I have a confession: I had never seen or read Waiting for Godot until this weekend. Partly because I’ve never made it a priority, but partly because it seems to be one of those plays reserved for Big Professional Theaters with Big Name Actors Who Really Should Be Paired Together. I think of Robin Williams and Steve Martin; Patrick Stewart and Ian McKellan, twice; Rainn Wilson and Aasif Mandvi currently at the Geffen and even Bill & Ted next year. I think of big stages and pretentious, expensive theater-goers. I just don’t often notice it as a local production! So when I saw a local production advertised on my instagram feed – for only $17 a ticket – it only seemed obvious that I should go.
The stage was bare – HPT’s black box dressed with only a tree and a rock.
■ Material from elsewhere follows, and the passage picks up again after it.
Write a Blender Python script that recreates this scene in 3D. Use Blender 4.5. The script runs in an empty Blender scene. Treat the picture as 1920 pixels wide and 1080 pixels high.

All entrances and exits in the place were utilized, including one that only the smallest cast member (Clark Schutt, as The Boy) fit through. I had to peek behind the wall after the show to be sure he hadn’t simply materialized in that corner for his scenes. The setting could be anywhere, could be nowhere (I’m inclined to the latter). Audience members carefully stepped around props left on the floor as we made our way outside during intermission. Hang on, are we part of this? Are we waiting for Godot too? How meta is this play?
Technically, this Godot was not a production of HPT; it was produced by “Beards of Instagram, a non-existant theatre company producing only this show.” Beards of Instagram seems to consist of friends Michael Joplin and Jeremy Sweetlamb – Vladimir and Estragon. They contrast well. Joplin’s Didi leans to the manic side, bug-eyed and bossy; Sweetlamb’s Gogo has a tendency to look like a kicked puppy as he limps along in one boot. Joplin and Sweetlamb are longtime improv collaborators, and that skill, now that I have seen it, seems a necessary one for this script. The back and forth of their dialogue is all a game! Sometimes Didi commands the ball and sometimes Gogo throws it back; sometimes one of them forgets where they are, fizzles out, stares into a hat. But nothing fazes either of them. In Act 1, Joplin dropped something from his pocket which immediately shattered, but neither of them blinked. Was it staged, on purpose? Or in a play where seemingly anything might happen, perhaps an accidental slip of the finger just as expected as any rehearsed moment.
As Pozzo, Michael D’Alonzo is captivatingly odd, aloof, and intriguing. D’Alonzo possesses a frankness to his character that seems to exaggerate the dream-like situation our characters find themselves in. Pozzo neither pities Didi and Gogo nor seems particularly interested in them, which of course only makes him seem even more interesting. Joplin and Sweetlamb circle ’round the stage frantically while Pozzo and Lucky (Kareem Badr) play out their relationship in stares, grunts, and aggression. Badr’s performance is mostly a powerful physical one, always appearing on the verge of speaking, until he finally lets loose, having been instructed to “think!” and must be stopped by being literally carried from the stage. I only wish I could have seen D’Alonzo and Badr more clearly in the second act. They spend most of their appearance on the ground, and my view was blocked by audience members in front of me. It’s a typical problem in black box spaces that I don’t think can be remedied except by staging things further away.
I’m very glad that this wasn’t a pretentious, big name production. I’m sure those are very good and one of these days there will be a #DreamCast I’ll just have to see. But the friendly, DIY energy of this production was palpable in every aspect of the show, and threw the script into a much more approachable light. Which is not to say that I think I understood it! My partner and I threw ideas at each other in the car on the way home: Purgatory? The working man’s lot in life? Many people much smarter than I have written about it – I’m just here to tell you that Beards of Instagram certainly made me feel like I understood them.
Oddly, just after this production closed, Hyde Park Theatre announced that they will stage their own in-house production of Waiting for Godot in December. As good as this production was, it’s not exactly a play I’m rushing to go see again. Can the Austin theater scene sustain two Godots in one quarter? (Who am I kidding?? It sustained three Romeo and Juliets this spring, including two at the same venue.)